** MATERIAL **
========================================================================

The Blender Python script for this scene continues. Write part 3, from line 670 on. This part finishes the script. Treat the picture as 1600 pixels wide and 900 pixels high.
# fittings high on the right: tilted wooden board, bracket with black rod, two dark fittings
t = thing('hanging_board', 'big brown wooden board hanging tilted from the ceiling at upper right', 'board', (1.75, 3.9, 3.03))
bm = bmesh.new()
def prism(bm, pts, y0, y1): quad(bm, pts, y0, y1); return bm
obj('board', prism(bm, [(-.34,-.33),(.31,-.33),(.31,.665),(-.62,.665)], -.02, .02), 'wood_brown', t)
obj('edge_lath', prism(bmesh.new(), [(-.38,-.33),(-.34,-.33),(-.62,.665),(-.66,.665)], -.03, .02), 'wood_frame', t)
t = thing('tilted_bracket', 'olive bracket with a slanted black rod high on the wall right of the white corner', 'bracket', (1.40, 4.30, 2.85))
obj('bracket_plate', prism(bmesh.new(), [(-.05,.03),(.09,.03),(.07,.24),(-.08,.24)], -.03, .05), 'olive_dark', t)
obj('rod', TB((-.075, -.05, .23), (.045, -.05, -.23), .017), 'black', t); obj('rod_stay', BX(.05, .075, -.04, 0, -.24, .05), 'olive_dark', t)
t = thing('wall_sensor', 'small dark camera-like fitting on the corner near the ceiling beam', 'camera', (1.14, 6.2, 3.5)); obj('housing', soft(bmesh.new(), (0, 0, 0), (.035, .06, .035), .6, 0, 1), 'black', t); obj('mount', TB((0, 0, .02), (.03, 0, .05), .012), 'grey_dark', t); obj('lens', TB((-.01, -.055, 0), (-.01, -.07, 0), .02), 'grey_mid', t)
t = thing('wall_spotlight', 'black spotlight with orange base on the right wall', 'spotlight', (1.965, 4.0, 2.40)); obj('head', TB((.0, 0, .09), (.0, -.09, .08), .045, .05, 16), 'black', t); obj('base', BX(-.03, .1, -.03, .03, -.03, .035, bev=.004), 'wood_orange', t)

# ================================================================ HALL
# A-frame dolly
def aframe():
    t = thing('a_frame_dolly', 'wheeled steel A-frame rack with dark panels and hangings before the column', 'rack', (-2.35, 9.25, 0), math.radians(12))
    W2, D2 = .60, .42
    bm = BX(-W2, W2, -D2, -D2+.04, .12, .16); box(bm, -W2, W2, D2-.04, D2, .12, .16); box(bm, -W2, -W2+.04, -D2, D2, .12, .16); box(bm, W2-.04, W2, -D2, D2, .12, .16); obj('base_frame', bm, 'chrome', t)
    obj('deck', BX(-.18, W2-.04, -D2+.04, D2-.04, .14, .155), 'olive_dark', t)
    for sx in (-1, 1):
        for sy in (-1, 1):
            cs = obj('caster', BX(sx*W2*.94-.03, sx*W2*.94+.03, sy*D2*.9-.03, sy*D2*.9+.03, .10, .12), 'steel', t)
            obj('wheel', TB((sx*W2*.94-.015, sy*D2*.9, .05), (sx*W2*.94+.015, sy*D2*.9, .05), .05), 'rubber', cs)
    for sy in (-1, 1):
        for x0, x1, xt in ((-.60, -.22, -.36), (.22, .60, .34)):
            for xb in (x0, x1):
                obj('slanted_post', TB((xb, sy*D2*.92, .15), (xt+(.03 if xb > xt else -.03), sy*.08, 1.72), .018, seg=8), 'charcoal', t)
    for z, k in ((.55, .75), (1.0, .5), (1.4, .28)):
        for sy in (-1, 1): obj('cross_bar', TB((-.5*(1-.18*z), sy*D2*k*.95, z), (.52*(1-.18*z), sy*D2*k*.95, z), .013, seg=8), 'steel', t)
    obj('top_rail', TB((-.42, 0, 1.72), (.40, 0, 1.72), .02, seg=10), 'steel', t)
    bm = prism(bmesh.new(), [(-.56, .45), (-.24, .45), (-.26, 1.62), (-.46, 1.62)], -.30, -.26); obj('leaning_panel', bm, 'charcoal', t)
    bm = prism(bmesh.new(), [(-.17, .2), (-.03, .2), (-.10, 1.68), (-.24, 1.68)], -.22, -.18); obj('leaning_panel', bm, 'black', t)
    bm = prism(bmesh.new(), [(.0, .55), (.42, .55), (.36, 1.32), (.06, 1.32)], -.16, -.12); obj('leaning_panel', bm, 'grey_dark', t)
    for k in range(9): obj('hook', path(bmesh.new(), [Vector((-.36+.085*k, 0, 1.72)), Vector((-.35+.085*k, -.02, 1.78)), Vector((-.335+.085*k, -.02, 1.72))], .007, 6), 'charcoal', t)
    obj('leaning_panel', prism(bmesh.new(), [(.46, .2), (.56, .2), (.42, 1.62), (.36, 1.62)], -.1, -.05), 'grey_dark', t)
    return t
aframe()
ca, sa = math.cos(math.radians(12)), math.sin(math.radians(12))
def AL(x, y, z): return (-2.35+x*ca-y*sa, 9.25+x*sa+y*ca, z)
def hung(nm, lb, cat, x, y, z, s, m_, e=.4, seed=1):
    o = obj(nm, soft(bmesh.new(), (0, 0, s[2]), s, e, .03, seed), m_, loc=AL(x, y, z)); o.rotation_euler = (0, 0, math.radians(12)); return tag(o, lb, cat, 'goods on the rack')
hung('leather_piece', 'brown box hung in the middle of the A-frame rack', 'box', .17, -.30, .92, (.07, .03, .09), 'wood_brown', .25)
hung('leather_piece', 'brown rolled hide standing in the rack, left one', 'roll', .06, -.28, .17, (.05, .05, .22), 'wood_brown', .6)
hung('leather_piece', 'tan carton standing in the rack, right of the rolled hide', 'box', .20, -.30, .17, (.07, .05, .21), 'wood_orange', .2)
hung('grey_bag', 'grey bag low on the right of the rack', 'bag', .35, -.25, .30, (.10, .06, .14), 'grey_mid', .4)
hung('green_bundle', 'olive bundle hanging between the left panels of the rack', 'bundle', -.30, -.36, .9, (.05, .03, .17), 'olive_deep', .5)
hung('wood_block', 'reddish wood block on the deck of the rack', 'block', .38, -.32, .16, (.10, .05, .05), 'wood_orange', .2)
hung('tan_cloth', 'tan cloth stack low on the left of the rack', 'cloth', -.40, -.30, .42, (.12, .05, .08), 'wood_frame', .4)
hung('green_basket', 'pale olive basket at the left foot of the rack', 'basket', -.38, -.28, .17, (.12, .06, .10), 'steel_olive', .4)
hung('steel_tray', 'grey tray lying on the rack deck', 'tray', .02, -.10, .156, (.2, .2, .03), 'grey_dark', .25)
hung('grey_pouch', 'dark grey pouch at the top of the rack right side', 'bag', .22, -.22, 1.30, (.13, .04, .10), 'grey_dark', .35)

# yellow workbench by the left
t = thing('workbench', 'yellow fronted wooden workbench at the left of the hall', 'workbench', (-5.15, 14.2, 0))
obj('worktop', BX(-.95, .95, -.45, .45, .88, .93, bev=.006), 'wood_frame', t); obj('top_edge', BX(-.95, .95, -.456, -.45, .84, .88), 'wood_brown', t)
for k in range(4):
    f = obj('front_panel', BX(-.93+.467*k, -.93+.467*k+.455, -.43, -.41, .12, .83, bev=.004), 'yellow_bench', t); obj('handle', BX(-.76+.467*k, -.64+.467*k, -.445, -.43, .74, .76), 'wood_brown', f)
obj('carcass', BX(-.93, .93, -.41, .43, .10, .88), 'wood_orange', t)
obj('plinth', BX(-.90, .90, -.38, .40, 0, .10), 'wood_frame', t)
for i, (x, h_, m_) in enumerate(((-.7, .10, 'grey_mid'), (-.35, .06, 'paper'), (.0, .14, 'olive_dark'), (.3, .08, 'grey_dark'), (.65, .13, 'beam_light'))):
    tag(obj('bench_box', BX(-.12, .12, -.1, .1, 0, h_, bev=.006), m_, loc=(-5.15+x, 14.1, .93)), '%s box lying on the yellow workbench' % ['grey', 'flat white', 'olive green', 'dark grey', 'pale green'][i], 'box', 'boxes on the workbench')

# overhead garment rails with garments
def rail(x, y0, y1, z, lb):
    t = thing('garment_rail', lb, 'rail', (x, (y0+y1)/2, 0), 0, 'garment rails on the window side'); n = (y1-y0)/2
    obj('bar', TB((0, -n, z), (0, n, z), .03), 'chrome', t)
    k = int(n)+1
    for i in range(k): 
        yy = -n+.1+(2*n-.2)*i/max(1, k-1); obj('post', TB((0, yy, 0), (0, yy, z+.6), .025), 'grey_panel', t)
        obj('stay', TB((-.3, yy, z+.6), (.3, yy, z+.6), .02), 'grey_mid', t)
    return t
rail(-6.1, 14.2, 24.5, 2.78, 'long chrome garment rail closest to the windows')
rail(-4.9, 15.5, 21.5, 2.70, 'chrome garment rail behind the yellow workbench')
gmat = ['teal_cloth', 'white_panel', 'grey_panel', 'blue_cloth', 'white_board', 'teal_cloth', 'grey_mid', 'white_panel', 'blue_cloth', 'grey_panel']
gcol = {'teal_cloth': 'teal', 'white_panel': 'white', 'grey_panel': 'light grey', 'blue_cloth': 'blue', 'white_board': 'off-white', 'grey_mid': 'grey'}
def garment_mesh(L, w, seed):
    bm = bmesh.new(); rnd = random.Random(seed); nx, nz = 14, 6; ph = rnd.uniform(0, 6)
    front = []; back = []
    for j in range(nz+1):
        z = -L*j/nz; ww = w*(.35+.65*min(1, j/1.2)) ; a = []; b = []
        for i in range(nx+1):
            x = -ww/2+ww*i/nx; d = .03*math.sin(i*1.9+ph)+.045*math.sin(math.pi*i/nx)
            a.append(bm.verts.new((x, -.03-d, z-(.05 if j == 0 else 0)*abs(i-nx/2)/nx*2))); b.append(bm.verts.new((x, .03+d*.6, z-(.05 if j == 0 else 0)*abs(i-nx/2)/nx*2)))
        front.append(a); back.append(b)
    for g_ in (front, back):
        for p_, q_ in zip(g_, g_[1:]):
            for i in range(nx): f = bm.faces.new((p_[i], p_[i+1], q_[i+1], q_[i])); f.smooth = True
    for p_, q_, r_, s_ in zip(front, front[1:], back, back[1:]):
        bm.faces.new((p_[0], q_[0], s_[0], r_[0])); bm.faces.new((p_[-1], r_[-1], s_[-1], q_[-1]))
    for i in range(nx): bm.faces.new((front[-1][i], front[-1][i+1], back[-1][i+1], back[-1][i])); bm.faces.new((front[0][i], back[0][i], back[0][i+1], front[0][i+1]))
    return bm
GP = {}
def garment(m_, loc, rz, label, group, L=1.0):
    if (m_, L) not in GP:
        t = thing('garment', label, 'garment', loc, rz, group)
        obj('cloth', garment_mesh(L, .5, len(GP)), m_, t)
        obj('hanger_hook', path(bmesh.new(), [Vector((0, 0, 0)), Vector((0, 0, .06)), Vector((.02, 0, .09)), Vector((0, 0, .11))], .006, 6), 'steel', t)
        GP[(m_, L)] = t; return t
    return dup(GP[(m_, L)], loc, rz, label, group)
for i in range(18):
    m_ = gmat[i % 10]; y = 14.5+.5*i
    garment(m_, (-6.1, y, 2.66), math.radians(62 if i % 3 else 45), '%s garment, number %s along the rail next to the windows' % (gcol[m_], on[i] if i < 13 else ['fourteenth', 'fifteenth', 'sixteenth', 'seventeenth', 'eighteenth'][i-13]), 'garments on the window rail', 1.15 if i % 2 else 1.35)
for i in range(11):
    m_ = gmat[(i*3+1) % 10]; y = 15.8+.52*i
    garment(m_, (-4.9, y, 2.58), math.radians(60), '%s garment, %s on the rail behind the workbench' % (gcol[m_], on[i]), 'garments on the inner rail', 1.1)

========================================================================

** REQUIRED TASK **
What is the number of lines containing "from"? Give that number only.

** OUTPUT OF THE EXERCISE **
2